Dubovskii appealed the decision in a raion court and in the Bashkir Supreme Court. On 9 June, the Supreme Court ordered the USK to register Dubovskii as a deputy but USK failed to do so. The 19 April ruling said that delaying Dubovskii's registration as a deputy is illegal. USK representatives said they will appeal the verdict.

U.S. Diplomats Visit Ufa
U.S. Deputy Ambassador to Russia John Baerli said on 19 April in Ufa that the United States is revising its relations with the Islamic world and extending contacts with residents of Islamic states, including former Soviet republics, and at the same time cut funding for training Russians in the United States, "Kommersant" reported on 20 April. Baerli also said he has never seen such a good period in relations between the United States and Russia over the last 35 years. Those relations have a "very firm basis" and the two countries' leaders "found common language," Baerli said.

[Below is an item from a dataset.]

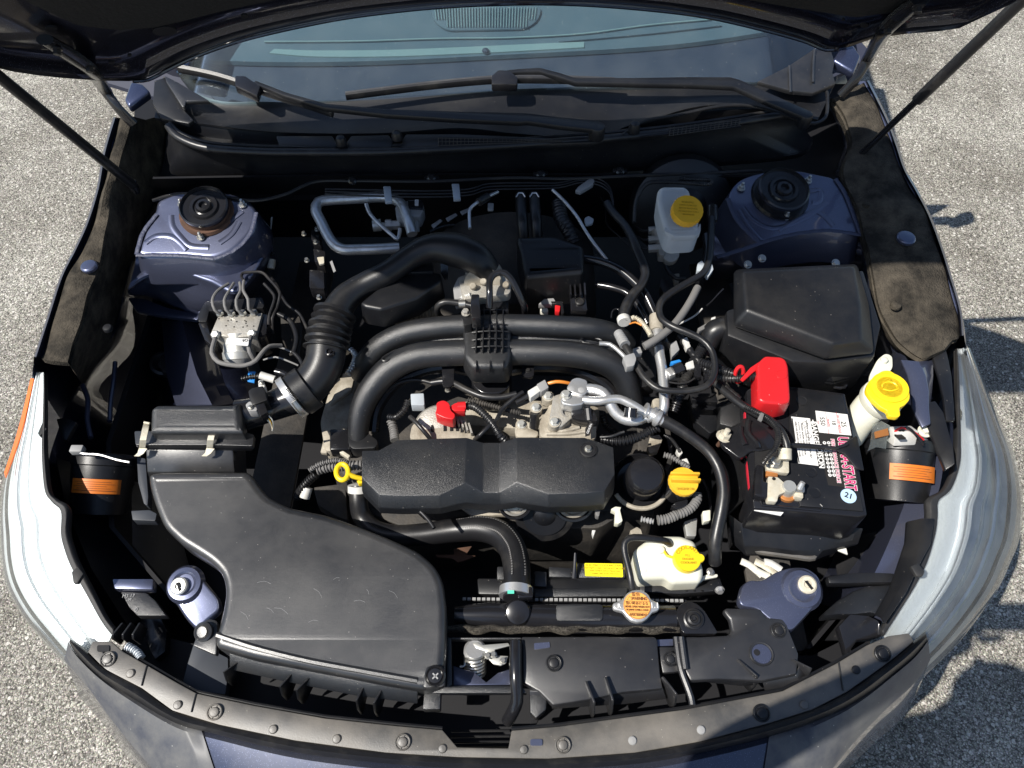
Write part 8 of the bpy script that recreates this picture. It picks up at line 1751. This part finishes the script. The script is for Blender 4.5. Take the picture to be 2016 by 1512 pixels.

The delegation also included U.S. Yekaterinburg consul general Scott Roland and Islamic studies professor Omar Halidi, and met with Bashkir President Murtaza Rakhimov, Ufa Mayor Pavel Kachkaev, and Foreign Economic Relations and Trade Minister Boris Kolbin. Baerli said U.S. investors are interested in cooperating with Russian regions marked by economic growth, political and economic stability, and interethnic harmony like Bashkortostan. Bilateral trade between Bashkortostan and the United States dropped from its maximum of $112 million in 2000 to $34 million last year.